The Market in 2026
PM firm acquisitions remained active through 2025 despite the broader real estate slowdown, with median deal multiples landing at 0.7-1.2x annual recurring revenue and aggressive private-equity rollups pushing larger transactions toward 1.5-2.0x in attractive markets. The structure is usually 50-60% at close, 40-50% earned out over 12-24 months tied to door retention or revenue thresholds.
Across the 2023-2025 deals we have followed, roughly half underperform the acquirer's model. The pattern: the headline door count looks right, the financials look acceptable, the principal seems engaged. Twelve months later, 20-35% of doors have churned, key staff have left, and the acquirer is renegotiating the earnout or writing off goodwill.
The Door Quality Test
Door count is the headline number and the most overstated metric. The diligence questions:
- Length of contract relationship by owner. Owners who came in the last 18 months are more at risk during transition than owners with 5-year tenures.
- Contract type by owner. Month-to-month management agreements (common at small firms) have no retention pull. Multi-year agreements with notice periods do.
- Owner concentration. If the top 5 owners represent more than 30% of doors, the deal is essentially 5 customer-retention bets.
- Doors managed for the principal's family/friends. Often 8-15% of small-firm books. These rarely transfer in an acquisition.
The Revenue Quality Test
Revenue per door tells you whether you are buying a real business or a discount operation about to face pricing pressure.
- Median revenue per door per year across 2025-2026 acquisitions: $1,400-$1,900 for SFR, $1,100-$1,600 for multifamily, $800-$1,300 for HOA-only firms.
- Firms with RPD significantly below those bands are operating at competitive pricing that may not be sustainable, or have under-priced contracts that the acquirer will need to re-price (risking churn) or accept margin compression on.
- Firms with RPD significantly above those bands may have ancillary revenue (markups, tenant benefit packages, leasing fees) that does not survive a transition cleanly.
The Financial Audit Items
- Trust account reconciliations for the last 24 months. Anything that does not tie to the penny is a deal-stopper or a major price adjustment.
- State licensing status of the firm and every employee. Operating with expired licenses is a discovered-and-fixed cost; operating with the wrong license type for the activities is a deeper issue.
- 1099 history for owners. Mismatches between books and 1099s often indicate accounting issues.
- Owner deposits held by the firm. Often a hidden liability — security deposits not properly segregated, reserve funds not properly accounted for.
- Pending litigation, fair housing complaints, regulatory investigations. Sellers often soft-pedal these. Check state regulatory websites and PACER directly.
The Staff Question
The principal's staff is part of what you are buying. The diligence:
- Tenure of each key employee. Below-3-year tenures on the operations staff signal turnover risk during transition.
- Compensation relative to market. Underpaid staff is a hidden cost — you will either need to raise pay or watch them leave.
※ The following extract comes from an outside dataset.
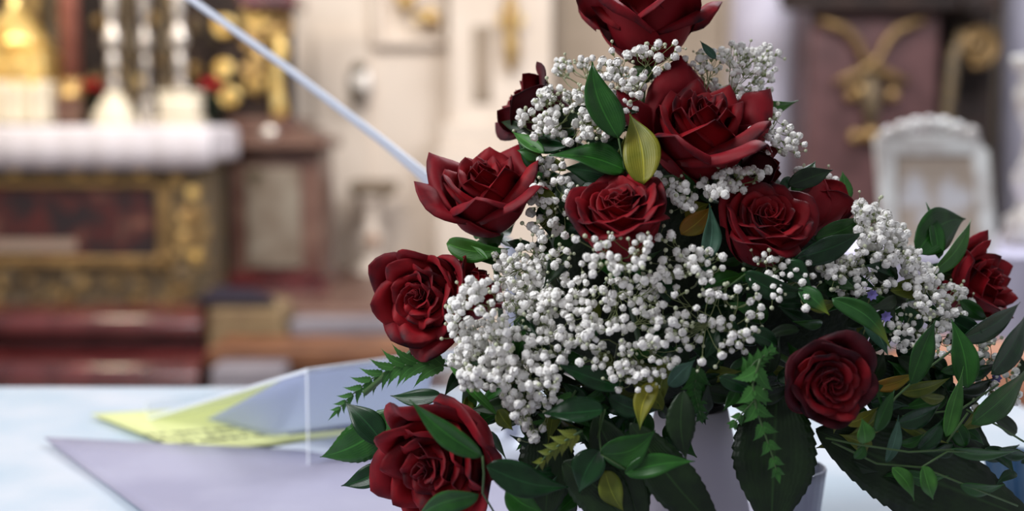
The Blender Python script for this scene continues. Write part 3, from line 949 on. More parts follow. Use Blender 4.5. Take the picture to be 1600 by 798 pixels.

- Non-compete and non-solicit agreements in place. Without these, the senior PM walking out with 40 doors is a real risk.
- Retention bonuses or stay-pay structures planned for transition. Standard packages run 10-20% of annual salary contingent on staying 12-18 months post-close.
The Operational Audit
- Software stack. What systems are in place, what are the contract terms, what is the migration plan?
- Vendor relationships. Are they tied to the firm or to the principal personally? Pricing terms?
- Maintenance backlog. How many open work orders, and what is the median age?
- Insurance coverage on the firm and on the principal as broker of record.
The Retention Plan
The single most important post-close artifact is the owner retention plan. Built before the close, not after. Key elements:
- Personal call from the acquirer's senior PM to every owner within 14 days of close. Not a letter — a call.
- The principal remains visible and engaged in transition for 90-180 days, with a clear "passing the baton" narrative.
- No fee changes in the first 12 months for existing owners. The pricing alignment to the acquirer's model comes at year 2.
- Service-level commitments that match or exceed the previous standard. Owners noticing slower maintenance response in month 3 is the most common trigger for the first wave of churn.
The Earnout Structure
The earnout protects the acquirer if doors churn. But the structure matters:
- Tie to door retention, not just revenue. Revenue can hold up briefly through fee increases even as doors churn.
- Measure at 12 and 24 months. A 6-month measurement is too short; a 36-month measurement leaves the seller controlling outcomes too long.
- Include a step function, not just a percentage. 90%+ retention pays the full earnout; 80-90% pays a percentage; below 80% pays a floor.
- Allocate the earnout across the people who actually drive retention — the principal and key staff — not just the principal.